凡人は、フラストレーションを感じたら、黙っているか、身近な人に文句を言って終わる。モンスタークレーマーはわざわざ時間をかけて、コールセンターに電話をしたり、インターネットでお客様相談室に文句をたらたら書く。SNSに書いて拡散させる人もいる。凡人と悪人はこういうことをする。

これに対して、アントレプレナーの資質を持っている人はどうするかと言うと、フラストレーションを感じた瞬間に、自分でこれをどう変えられるか、と考える。これをどう変えれば、このフラストレーションを解決できるか、と昼夜パラノイア的にしつこく考える。

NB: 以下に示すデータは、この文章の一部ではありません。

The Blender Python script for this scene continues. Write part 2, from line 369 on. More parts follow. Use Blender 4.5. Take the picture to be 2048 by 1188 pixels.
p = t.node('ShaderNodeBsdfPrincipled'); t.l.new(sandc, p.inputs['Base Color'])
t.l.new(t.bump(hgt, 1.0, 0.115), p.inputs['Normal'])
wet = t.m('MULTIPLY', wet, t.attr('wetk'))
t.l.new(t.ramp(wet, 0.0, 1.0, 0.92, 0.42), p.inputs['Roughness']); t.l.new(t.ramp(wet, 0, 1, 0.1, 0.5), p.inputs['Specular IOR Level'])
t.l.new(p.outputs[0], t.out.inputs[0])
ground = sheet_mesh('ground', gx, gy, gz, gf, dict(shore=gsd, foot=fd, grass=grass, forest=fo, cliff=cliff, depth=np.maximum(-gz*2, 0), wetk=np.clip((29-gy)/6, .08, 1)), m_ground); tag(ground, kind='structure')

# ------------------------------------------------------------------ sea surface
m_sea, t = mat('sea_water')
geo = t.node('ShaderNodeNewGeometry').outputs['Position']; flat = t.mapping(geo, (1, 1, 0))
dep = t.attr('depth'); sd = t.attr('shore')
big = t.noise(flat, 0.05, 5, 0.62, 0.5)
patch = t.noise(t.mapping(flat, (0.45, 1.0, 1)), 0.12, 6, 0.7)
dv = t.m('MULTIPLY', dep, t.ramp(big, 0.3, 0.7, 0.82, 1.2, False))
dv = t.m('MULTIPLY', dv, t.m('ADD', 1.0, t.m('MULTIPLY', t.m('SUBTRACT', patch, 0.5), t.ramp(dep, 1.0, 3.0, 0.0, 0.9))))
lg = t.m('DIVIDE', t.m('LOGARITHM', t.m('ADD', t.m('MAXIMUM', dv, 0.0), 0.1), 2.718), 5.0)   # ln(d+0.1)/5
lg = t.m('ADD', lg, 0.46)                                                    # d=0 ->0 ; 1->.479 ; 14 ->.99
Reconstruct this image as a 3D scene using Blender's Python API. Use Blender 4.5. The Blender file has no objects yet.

つまり、アントレプレナーにとっては、日常生活で感じるあらゆるフラストレーションはすべて新しいビジネスを立ち上げる機会になる。

「だめなら、自分がゼロからつくろう」

ジェームズ・ダイソンも、結局、最後に、紙パック式掃除機は根本的にだめだと納得するまで、何度も何度も自分で補修した。まさに、パラノイアだ。そして、だめなら、自分がゼロからつくろうと考えた。まさに、アントレプレナーだ。

そして、先に書いたように、塗装スプレーの粉塵を吸い込むサイクロン式分離機を見た瞬間のひらめきから、さっそくそのサイクロン方式を用いた掃除機づくりを始めるわけだが、そのプロセスもまたパラノイアでないと難しい。プロトタイプ、つまり試作品を借金を抱える身で、5127個もつくったわけだから。異常で、天才だ。

でも、だからこそ、世界で最も売れているサイクロン式掃除機が生まれた。そして、いまや、世界の掃除機の標準方式となっている。